By a Native of Aneho
Eko Akete 22 February, 1924.
Marcus Garvey stands out prominently as one of the greatest Africans of the age. The scriptures saith, a little child shall lead them. Garvey is comparatively a child, a youngman of thirty-four, aspiring to unite 400 million Africans and to found an African Empire. That he is succeeding in realising his dreams, no one can dispute, although that success might be on a small scale, for Marcus has already four million followers. Never before in the history of the world has any individual undertaken such a stupendous task.
In America, Garvey is regarded as Utopian by those whom God has not chosen to lead his people to the promised land although they may be highly placed and enjoying the patronage of the Caucasian race from whom all the good things of this world flow to those who worship them. Marcus Garvey is a Jamaican, and therefore, a West Indian and a British subject. He is a journalist by profession and studied in the London University.
But before Marcus Garvey had ever dreamt his dreams, and when he was a mere child still under the surveillance of his parents, a Gold Coast man under the guidance of an invisible hand was making plans for the unification of the four British West African colonies. Under a Crown Colony system, such an idea in any man will be ludicrous as these” crown” colonies are regarded as “estates”. But the birth of the Congress of British West Africa, which has come to stay despite the Clifford-Guggisberg-Armitage onslaughts, is a monument to the great African, Hon.
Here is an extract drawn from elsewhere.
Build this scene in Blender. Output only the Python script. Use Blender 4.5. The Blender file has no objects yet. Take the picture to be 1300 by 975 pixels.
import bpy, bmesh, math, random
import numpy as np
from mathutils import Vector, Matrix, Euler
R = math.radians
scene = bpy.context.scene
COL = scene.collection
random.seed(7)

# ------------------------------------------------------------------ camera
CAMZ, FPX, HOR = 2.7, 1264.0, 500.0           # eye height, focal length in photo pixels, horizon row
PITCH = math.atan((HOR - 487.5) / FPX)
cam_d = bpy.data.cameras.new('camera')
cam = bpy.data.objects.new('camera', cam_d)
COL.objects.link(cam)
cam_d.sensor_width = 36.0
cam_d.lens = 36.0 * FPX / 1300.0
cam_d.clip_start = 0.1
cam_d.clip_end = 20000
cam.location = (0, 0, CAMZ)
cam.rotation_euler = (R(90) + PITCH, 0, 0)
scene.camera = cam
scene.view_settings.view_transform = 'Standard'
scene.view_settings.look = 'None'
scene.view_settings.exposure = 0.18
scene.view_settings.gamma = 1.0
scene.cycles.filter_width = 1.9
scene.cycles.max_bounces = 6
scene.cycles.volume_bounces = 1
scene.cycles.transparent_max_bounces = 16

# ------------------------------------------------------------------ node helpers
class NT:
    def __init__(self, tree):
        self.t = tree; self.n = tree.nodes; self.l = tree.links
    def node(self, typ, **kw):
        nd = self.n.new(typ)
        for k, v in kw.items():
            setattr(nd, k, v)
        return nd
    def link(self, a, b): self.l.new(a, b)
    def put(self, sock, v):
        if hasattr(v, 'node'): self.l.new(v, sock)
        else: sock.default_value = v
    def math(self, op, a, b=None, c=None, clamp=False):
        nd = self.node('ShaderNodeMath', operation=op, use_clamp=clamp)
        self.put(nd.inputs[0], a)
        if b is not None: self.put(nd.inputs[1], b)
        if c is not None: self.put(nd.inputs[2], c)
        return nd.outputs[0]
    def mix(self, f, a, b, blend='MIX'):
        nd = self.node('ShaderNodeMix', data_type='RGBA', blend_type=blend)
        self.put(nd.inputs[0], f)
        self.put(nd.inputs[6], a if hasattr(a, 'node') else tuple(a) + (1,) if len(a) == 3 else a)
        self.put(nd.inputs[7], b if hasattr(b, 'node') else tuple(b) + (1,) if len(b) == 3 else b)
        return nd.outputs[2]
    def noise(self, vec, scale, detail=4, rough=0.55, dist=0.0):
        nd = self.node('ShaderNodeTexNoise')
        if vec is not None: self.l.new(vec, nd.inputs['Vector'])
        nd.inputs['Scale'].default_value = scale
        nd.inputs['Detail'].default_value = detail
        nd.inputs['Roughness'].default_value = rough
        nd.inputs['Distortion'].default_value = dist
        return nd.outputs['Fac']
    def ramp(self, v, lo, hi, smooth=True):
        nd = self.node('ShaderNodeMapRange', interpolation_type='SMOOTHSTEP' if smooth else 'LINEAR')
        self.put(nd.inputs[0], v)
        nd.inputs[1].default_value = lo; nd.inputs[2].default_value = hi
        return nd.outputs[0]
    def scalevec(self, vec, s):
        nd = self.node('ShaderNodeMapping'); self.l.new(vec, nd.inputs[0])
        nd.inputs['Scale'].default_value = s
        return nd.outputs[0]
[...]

Casely Hayford, M.B.E., M.L.C., B.L. Slight of frame, yet with a giant heart and with brains, this shrewd statesman, eminent lawyer, author, thinker, and writer, with much of his time occupied, finds time to devote himself to the services of the African race. As a member of the Gold Coast legislature, what needs there be for him to urge for reforms or to worry himself about the Crown Colony system? Herein lies the greatness of the man.
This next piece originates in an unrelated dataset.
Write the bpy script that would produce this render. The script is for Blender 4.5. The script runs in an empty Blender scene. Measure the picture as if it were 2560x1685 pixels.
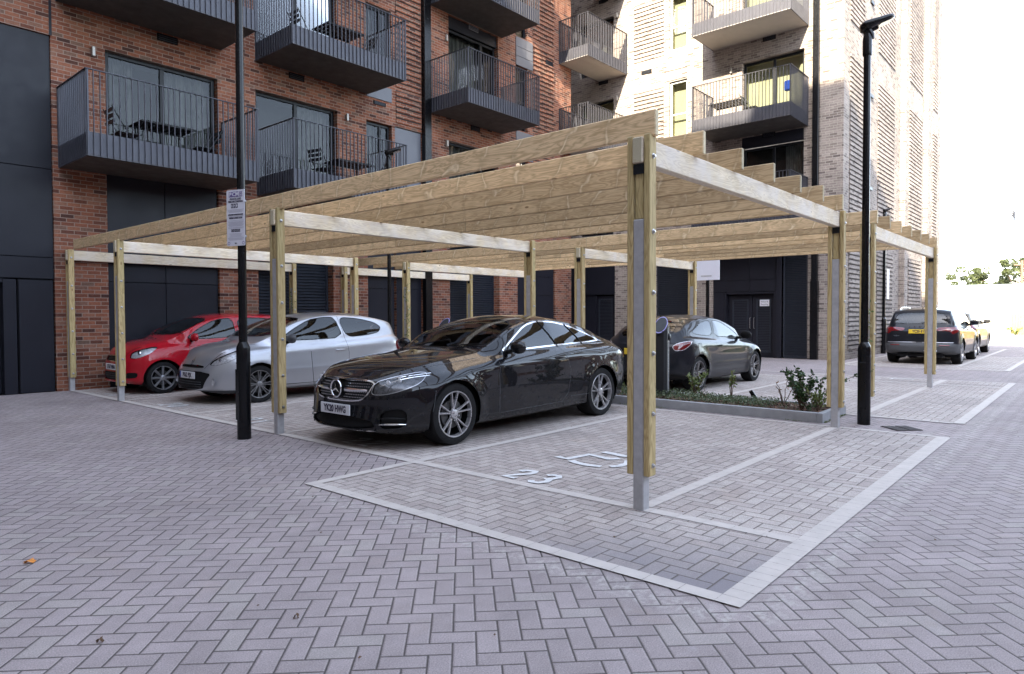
import bpy, bmesh, math, random
from mathutils import Vector, Matrix
from mathutils.bvhtree import BVHTree
random.seed(7)
PI = math.pi
sc = bpy.context.scene
COL = sc.collection

# ---------------------------------------------------------------- camera, sky, sun, exposure
cam_d = bpy.data.cameras.new('camera'); cam = bpy.data.objects.new('camera', cam_d); COL.objects.link(cam)
yaw, pitch, roll = math.radians(40.936), math.radians(-1.43), math.radians(-0.18)
_f = Vector((math.cos(pitch)*math.cos(yaw), math.cos(pitch)*math.sin(yaw), math.sin(pitch)))
_r = _f.cross(Vector((0, 0, 1))).normalized(); _u = _r.cross(_f)
_r2 = _r*math.cos(roll) + _u*math.sin(roll); _u2 = -_r*math.sin(roll) + _u*math.cos(roll)
_m = Matrix((_r2, _u2, -_f)).transposed().to_4x4(); _m.translation = Vector((-4.257, -2.460, 1.40))
cam.matrix_world = _m
cam_d.sensor_fit = 'HORIZONTAL'; cam_d.sensor_width = 36.0; cam_d.lens = 36.0*1706.92/2560
cam_d.shift_y = -10.72/2560
cam_d.clip_start = 0.05; cam_d.clip_end = 3000
sc.camera = cam

SUN_EL = math.radians(29.5)
SUNV = Vector((-math.cos(SUN_EL)*math.cos(math.radians(13.4)), -math.cos(SUN_EL)*math.sin(math.radians(13.4)), math.sin(SUN_EL)))
w = bpy.data.worlds.new('World'); sc.world = w; w.use_nodes = True
nt = w.node_tree; nt.nodes.clear()
sky = nt.nodes.new('ShaderNodeTexSky'); sky.sky_type = 'NISHITA'; sky.sun_disc = False
sky.sun_elevation = SUN_EL
sky.sun_rotation = math.atan2(SUNV.x, SUNV.y)
sky.air_density = 1.0; sky.dust_density = 1.3; sky.ozone_density = 1.0
hs = nt.nodes.new('ShaderNodeHueSaturation'); hs.inputs['Saturation'].default_value = 0.62
bg = nt.nodes.new('ShaderNodeBackground'); bg.inputs['Strength'].default_value = 0.15
wo = nt.nodes.new('ShaderNodeOutputWorld')
nt.links.new(sky.outputs[0], hs.inputs['Color']); nt.links.new(hs.outputs[0], bg.inputs['Color']); nt.links.new(bg.outputs[0], wo.inputs[0])
sl = bpy.data.lights.new('sun', 'SUN'); sl.energy = 3.2; sl.angle = math.radians(0.5); sl.color = (1.0, 0.885, 0.68)
so = bpy.data.objects.new('sun', sl); COL.objects.link(so); so.rotation_euler = SUNV.to_track_quat('Z', 'Y').to_euler()
so.location = SUNV*40
vs = sc.view_settings; sc.display_settings.display_device = 'sRGB'
vs.view_transform = 'Standard'; vs.look = 'None'; vs.gamma = 1.0; vs.exposure = 3.15
try: vs.use_curve_mapping = False
except Exception: pass

# ---------------------------------------------------------------- node helper
class NB:
    def __init__(s, name):
        s.mat = bpy.data.materials.new(name); s.mat.use_nodes = True
        s.t = s.mat.node_tree; s.t.nodes.clear()
        s.out = s.t.nodes.new('ShaderNodeOutputMaterial')
    def n(s, typ, **kw):
        nd = s.t.nodes.new('ShaderNode'+typ)
        for k, v in kw.items(): setattr(nd, k, v)
        return nd
    def put(s, sock, v):
        if v is None: return
        if isinstance(v, (int, float)): sock.default_value = v
        elif isinstance(v, (tuple, list)):
            v = tuple(v)
            if len(sock.default_value) == 4 and len(v) == 3: v = v+(1,)
            sock.default_value = v
        else: s.t.links.new(v, sock)
    def m(s, op, a, b=None, c=None):
        nd = s.n('Math', operation=op)
        s.put(nd.inputs[0], a); s.put(nd.inputs[1], b); s.put(nd.inputs[2], c)
        return nd.outputs[0]
    def mix(s, f, a, b, mode='MIX'):
        nd = s.n('MixRGB', blend_type=mode); s.put(nd.inputs[0], f); s.put(nd.inputs[1], a); s.put(nd.inputs[2], b); return nd.outputs[0]
    def coord(s, kind='Object'):
        return s.n('TexCoord').outputs[kind]
    def sep(s, v):
        nd = s.n('SeparateXYZ'); s.t.links.new(v, nd.inputs[0]); return nd.outputs
    def comb(s, x, y, z):
        nd = s.n('CombineXYZ'); s.put(nd.inputs[0], x); s.put(nd.inputs[1], y); s.put(nd.inputs[2], z); return nd.outputs[0]
    def scale(s, v, sx, sy, sz, off=(0, 0, 0)):
        nd = s.n('Mapping'); s.t.links.new(v, nd.inputs[0]); nd.inputs['Scale'].default_value = (sx, sy, sz); nd.inputs['Location'].default_value = off; return nd.outputs[0]
    def noise(s, v, scale=5, detail=4, rough=0.5, dist=0.0):
        nd = s.n('TexNoise'); s.t.links.new(v, nd.inputs['Vector']); nd.inputs['Scale'].default_value = scale
        nd.inputs['Detail'].default_value = detail; nd.inputs['Roughness'].default_value = rough; nd.inputs['Distortion'].default_value = dist
        return nd.outputs[0]
    def white(s, v):
        nd = s.n('TexWhiteNoise', noise_dimensions='3D'); s.t.links.new(v, nd.inputs['Vector']); return nd.outputs
    def ramp(s, f, stops, interp='LINEAR'):
        nd = s.n('ValToRGB'); s.put(nd.inputs[0], f); cr = nd.color_ramp; cr.interpolation = interp
        while len(cr.elements) > 1: cr.elements.remove(cr.elements[-1])
        cr.elements[0].position = stops[0][0]; c = stops[0][1]; cr.elements[0].color = tuple(c)+(1,) if not isinstance(c, float) else (c, c, c, 1)
        for p, c in stops[1:]:
            e = cr.elements.new(p); e.color = tuple(c)+(1,) if not isinstance(c, float) else (c, c, c, 1)
        return nd.outputs[0]
    def remap(s, f, a, b, c, d):
        nd = s.n('MapRange'); s.put(nd.inputs[0], f); 
        for i, v in enumerate((a, b, c, d)): nd.inputs[i+1].default_value = v
        return nd.outputs[0]
    def bump(s, h, strength=0.5, dist=0.01, normal=None):
        nd = s.n('Bump'); s.put(nd.inputs['Height'], h); nd.inputs['Strength'].default_value = strength; nd.inputs['Distance'].default_value = dist
        if normal is not None: s.put(nd.inputs['Normal'], normal)
        return nd.outputs[0]
    def bsdf(s, color=None, rough=None, metal=None, normal=None, coat=None, spec=None, coatrough=None, trans=None, ior=None, sheen=None):
        b = s.n('BsdfPrincipled')
        for k, v in (('Base Color', color), ('Roughness', rough), ('Metallic', metal), ('Normal', normal), ('Coat Weight', coat), ('Specular IOR Level', spec), ('Coat Roughness', coatrough), ('Transmission Weight', trans), ('IOR', ior)):
            if v is not None: s.put(b.inputs[k], v)
        s.t.links.new(b.outputs[0], s.out.inputs[0]); return b

def simple(name, col, rough=0.5, metal=0.0, var=0.12, nscale=8.0, bump=0.0, coat=None, spec=None, coord='Object'):
    b = NB(name); v = b.coord(coord)
    n1 = b.noise(v, nscale, 4, 0.6)
    f = b.remap(n1, 0.25, 0.75, 1-var, 1+var)
    c = b.mix(1.0, col, b.comb(f, f, f), 'MULTIPLY')
    r = b.remap(b.noise(v, nscale*2.3, 3, 0.6), 0.3, 0.7, max(0.02, rough*0.85), min(1, rough*1.15))
    nm = b.bump(b.noise(v, nscale*12, 3, 0.6), bump, 0.003) if bump else None
    b.bsdf(c, r, metal, nm, coat=coat, spec=spec)
    return b.mat

def brick_mat(name, stops, mortar, course=0.075, length=0.225, seed=0.0, stain=0.25):
    b = NB(name); p = b.sep(b.coord())
    u = b.m('ADD', b.m('ADD', p[0], p[1]), 1000.0+seed); v = b.m('ADD', p[2], 100.0)
    row = b.m('FLOOR', b.m('DIVIDE', v, course))
    off = b.m('MULTIPLY', b.m('MODULO', row, 2.0), 0.5)
    # every row is shifted a touch so joints never line up machine-perfectly
    jit = b.m('MULTIPLY', b.white(b.comb(row, 3.3, 1.0))[0], 0.10)
    uu = b.m('ADD', b.m('ADD', b.m('DIVIDE', u, length), off), jit)
    col = b.m('FLOOR', uu); fu = b.m('SUBTRACT', uu, col); fv = b.m('SUBTRACT', b.m('DIVIDE', v, course), row)
    wn = b.white(b.comb(col, row, seed))
    du = b.m('MULTIPLY', b.m('MINIMUM', fu, b.m('SUBTRACT', 1.0, fu)), length)
    dv = b.m('MULTIPLY', b.m('MINIMUM', fv, b.m('SUBTRACT', 1.0, fv)), course)
    d = b.m('MINIMUM', du, dv)
    rag = b.m('MULTIPLY', b.m('SUBTRACT', b.noise(b.coord(), 55, 3, 0.6), 0.5), 0.008)
    mask = b.remap(b.m('ADD', d, rag), 0.0045, 0.0085, 0.0, 1.0)
    base = b.ramp(wn[0], stops)
    blot = b.remap(b.noise(b.coord(), 26, 5, 0.7), 0.3, 0.7, 0.72, 1.25)
    base = b.mix(1.0, base, b.comb(blot, blot, blot), 'MULTIPLY')
    big = b.remap(b.noise(b.coord(), 0.55, 4, 0.6), 0.3, 0.7, 1-stain, 1+stain*0.6)
    colr = b.mix(mask, mortar, base)
    colr = b.mix(1.0, colr, b.comb(big, big, big), 'MULTIPLY')
    h = b.m('ADD', mask, b.m('MULTIPLY', b.noise(b.coord(), 120, 4, 0.7), 0.35))
    b.bsdf(colr, 0.88, 0.0, b.bump(h, 0.7, 0.006), spec=0.25)
    return b.mat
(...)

If the Nigerian government was not being administered on the Czarian model, the Hon. Casley Hayford would have had a serious rival in Herbert Macaulay, who has a following that no African has ever had. Despite this fact, Macaulay is an extraordinary man endowned with extraordinary gifts which he uses to benefit his country. The Nigerian government failed to destroy him, and any attempt at his destruction gives him the many lives of the cat, and his triumphs are shared by numberless Africans of every creed except those employed by th government to bring about his ruin. It is very difficult to write anything about this great man. West Africa, from Senegambia to the Congo and also the Congress, needs him. Make use of him and be sure of success.